What Biden doesn’t get about immigration

What Biden doesn’t get about immigration

Former Vice President Joe Biden wants illegal immigration to stay illegal.

That’s what he said during the second Democratic primary debate, and it reveals just how little he understands about the nuances of immigration policy.

Debate moderators had just questioned former HUD Secretary Julián Castro about his plan to decriminalize immigration, which would repeal Section 1325 of the Immigration and Nationality Act.

Under Castro’s plan, it would still be illegal to enter the United States without a visa, but it would be a civil violation, not a criminal one. That simple change would drastically alter US immigration enforcement, because no one can be jailed for a civil infraction under federal law. That change could singlehandedly end much of the cruelty of an immigration enforcement system that has allowed President Donald Trump to separate families and put children in cages and internment camps.

Biden clearly doesn’t understand this. When moderators questioned him about the rise of deportation under President Barack Obama, Biden pivoted. Instead, he suggested that decriminalizing immigration means Democrats want open borders.

What Biden doesn’t get about immigration

“If you say you can just cross the border, what do you say to all of those people around the world who want the same thing — to come to the United States and make their case — that they have to wait in line. The fact of the matter is … if you cross the border illegally, you should be able to be sent back. It’s a crime,” he said.

Biden was either intentionally misrepresenting the plan or just showed how little he knows about immigration policy. Either one is a bad look for him. But he stood by his nonsensical argument, repeating it a few minutes later.

“I have guts enough to say [Castro’s] plan doesn’t make sense. The fact of the matter is, when people cross the border illegally, it is illegal to do it unless they’re seeking asylum,” he added. “People should have to get in line. That’s the problem.”

That’s not the problem. The problem is that current immigration laws allow the president to detain immigrants for months (even years) on a misdemeanor immigration charge while their cases go through court. This happened under the Obama administration. It happened under George W. Bush. The only difference now is that Trump is amping up the cruelty by keeping migrant children and families detained in awful, unsafe conditions.

Decriminalizing immigration would stop this. And no one explained it better than Sen. Cory Booker (D-NJ).

“No, Mr. Vice President, we are not going to let people cross the border,” Booker said. “An unlawful crossing is an unlawful crossing if you do it in the civil courts or the criminal courts. The criminal courts are giving Donald Trump the ability to violate the human rights of people coming to our country. They’re human rights. And so doing it through the civil courts means you won’t need these awful detention facilities that I’ve been to, seeing children sleeping on pavement, people being put in cages, nursing mothers, small children. This is not necessary. We have seen, using the civil system, pilot programs that have 100 percent compliance with the civil courts where people are evaluated. If they have no reason to be here, they are returned.”

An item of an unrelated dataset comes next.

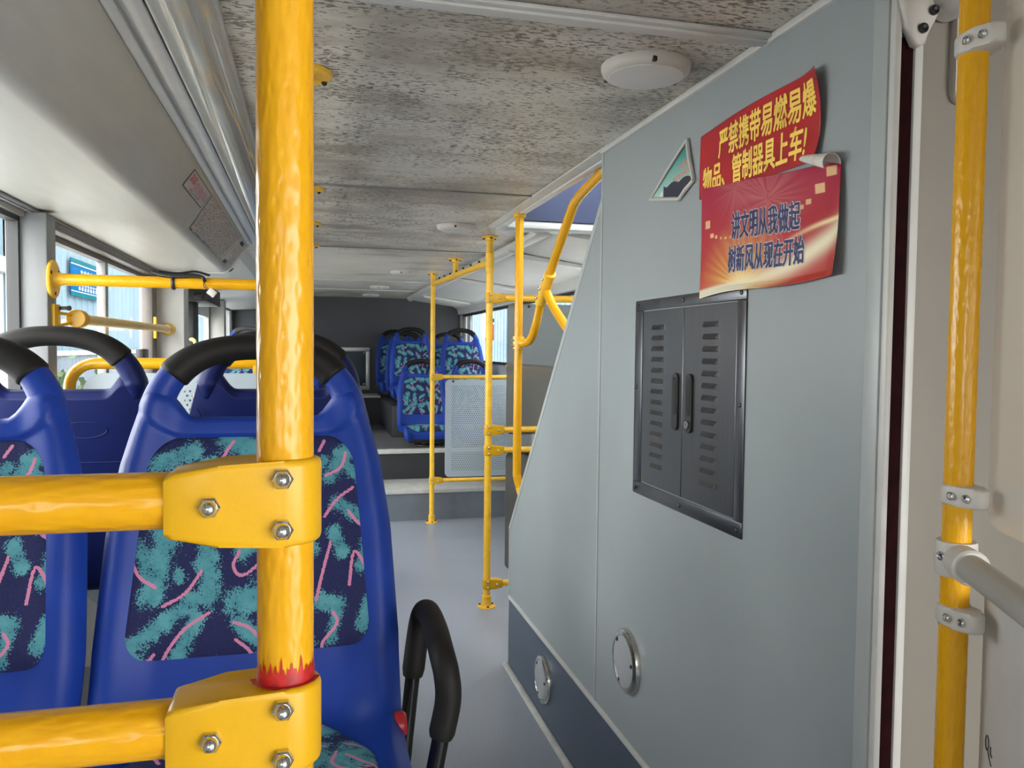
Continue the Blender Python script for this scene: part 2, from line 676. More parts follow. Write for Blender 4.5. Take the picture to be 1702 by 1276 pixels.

Booker isn’t the only candidate who supports Castro’s plan. So does Elizabeth Warren. It’s one of several issues that have pushed the Democratic primary further to the left. But it also makes sense.

How criminalizing immigration led to children in cages

Illegal entry has been a crime for 90 years, but only recently has prosecution for it become common.

Decriminalizing illegal immigration is not open borders. People coming to the US without papers could still be deported if they were caught and brought before an immigration judge. But it would make unauthorized immigration purely a civil offense, instead of a criminal one.

As Vox’s former immigration writer Dara Lind explains, this distinction matters a lot:

Right now, it’s already a civil violation — not a crime — to be in the US illegally. If someone is arrested in the US and can’t prove their legal status, they can be deported. But if border agents catch someone crossing the border between ports of entry without papers, that’s a federal misdemeanor. It’s called “illegal entry,” and immigration judges can jail immigrants and fine them, in addition to deporting them.

The crime has been on the books since 1929, but for most of the 20th century, it didn’t really matter. Immigration agents didn’t track down and deport people who came to the US without papers. Most presidents didn’t think it was worth US attorneys’ time to prosecute loads of misdemeanor immigration cases. Those who were caught crossing the border were generally informally returned.

“Under the Bush administration, however, as an independent immigration enforcement system began to develop and mature, both civil immigration cases (in separate immigration courts) and widespread criminal illegal entry prosecutions became common,” Lind writes.

The result swamped federal criminal courts along the border. For the past several years, immigration offenses — illegal entry and reentry — have been the most common crimes for which people are convicted in US federal criminal courts. (In fiscal year 2016, immigration offenses made up a majority of all federal criminal prosecutions.) And the courts along the border where entrants are prosecuted are routinely the busiest in the country.

More recently, the Trump administration’s attempts at “zero tolerance” prosecution of illegal entry were the legal basis for its widespread separation of families in 2018: Children were separated because their parents were being transferred to criminal custody for prosecution.

That would end under Castro’s immigration plan. Crossing the border without papers would be treated like the civil violation of being in the US illegally. It’s a far cry from “open borders,” as Biden suggests.